Directions for this task
How does the data below read from its first line through the line containing "SC.camera = cam"? Print those lines exactly.

Source excerpt
· · · · ·
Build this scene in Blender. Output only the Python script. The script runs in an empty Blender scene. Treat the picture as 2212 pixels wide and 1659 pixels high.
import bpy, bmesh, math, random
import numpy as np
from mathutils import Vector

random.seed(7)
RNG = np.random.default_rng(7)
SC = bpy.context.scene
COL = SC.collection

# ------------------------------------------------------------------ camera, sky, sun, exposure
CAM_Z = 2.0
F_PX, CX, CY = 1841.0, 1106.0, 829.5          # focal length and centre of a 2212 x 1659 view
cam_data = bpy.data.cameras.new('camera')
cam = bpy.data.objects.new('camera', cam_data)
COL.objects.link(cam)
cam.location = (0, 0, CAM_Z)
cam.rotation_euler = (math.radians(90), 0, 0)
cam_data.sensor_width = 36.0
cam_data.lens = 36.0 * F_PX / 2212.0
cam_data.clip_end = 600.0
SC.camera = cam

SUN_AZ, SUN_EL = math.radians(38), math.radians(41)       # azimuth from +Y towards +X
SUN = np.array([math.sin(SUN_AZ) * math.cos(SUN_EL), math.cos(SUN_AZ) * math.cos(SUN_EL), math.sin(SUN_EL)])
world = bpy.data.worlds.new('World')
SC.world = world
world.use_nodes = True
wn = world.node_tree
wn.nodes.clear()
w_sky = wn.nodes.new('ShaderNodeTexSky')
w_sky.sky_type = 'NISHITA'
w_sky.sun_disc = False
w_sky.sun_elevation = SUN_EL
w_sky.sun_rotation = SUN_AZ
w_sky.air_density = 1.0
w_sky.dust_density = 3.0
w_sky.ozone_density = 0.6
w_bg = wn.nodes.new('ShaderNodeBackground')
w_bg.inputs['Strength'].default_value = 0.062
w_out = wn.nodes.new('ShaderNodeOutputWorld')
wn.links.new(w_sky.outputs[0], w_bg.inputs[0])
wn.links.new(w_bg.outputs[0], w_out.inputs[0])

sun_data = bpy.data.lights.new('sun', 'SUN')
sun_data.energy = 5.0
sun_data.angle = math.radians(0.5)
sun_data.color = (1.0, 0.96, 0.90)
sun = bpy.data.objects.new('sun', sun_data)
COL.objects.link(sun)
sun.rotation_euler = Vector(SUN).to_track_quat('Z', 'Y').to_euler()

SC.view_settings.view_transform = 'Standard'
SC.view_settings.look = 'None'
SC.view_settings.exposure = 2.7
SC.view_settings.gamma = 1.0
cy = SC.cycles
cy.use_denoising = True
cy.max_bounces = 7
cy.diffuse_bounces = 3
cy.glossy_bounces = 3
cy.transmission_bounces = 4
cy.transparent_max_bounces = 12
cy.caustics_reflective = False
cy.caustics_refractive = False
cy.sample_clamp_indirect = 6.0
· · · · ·
Worked solution
Build this scene in Blender. Output only the Python script. The script runs in an empty Blender scene. Treat the picture as 2212 pixels wide and 1659 pixels high.
import bpy, bmesh, math, random
import numpy as np
from mathutils import Vector

random.seed(7)
RNG = np.random.default_rng(7)
SC = bpy.context.scene
COL = SC.collection

# ------------------------------------------------------------------ camera, sky, sun, exposure
CAM_Z = 2.0
F_PX, CX, CY = 1841.0, 1106.0, 829.5          # focal length and centre of a 2212 x 1659 view
cam_data = bpy.data.cameras.new('camera')
cam = bpy.data.objects.new('camera', cam_data)
COL.objects.link(cam)
cam.location = (0, 0, CAM_Z)
cam.rotation_euler = (math.radians(90), 0, 0)
cam_data.sensor_width = 36.0
cam_data.lens = 36.0 * F_PX / 2212.0
cam_data.clip_end = 600.0
SC.camera = cam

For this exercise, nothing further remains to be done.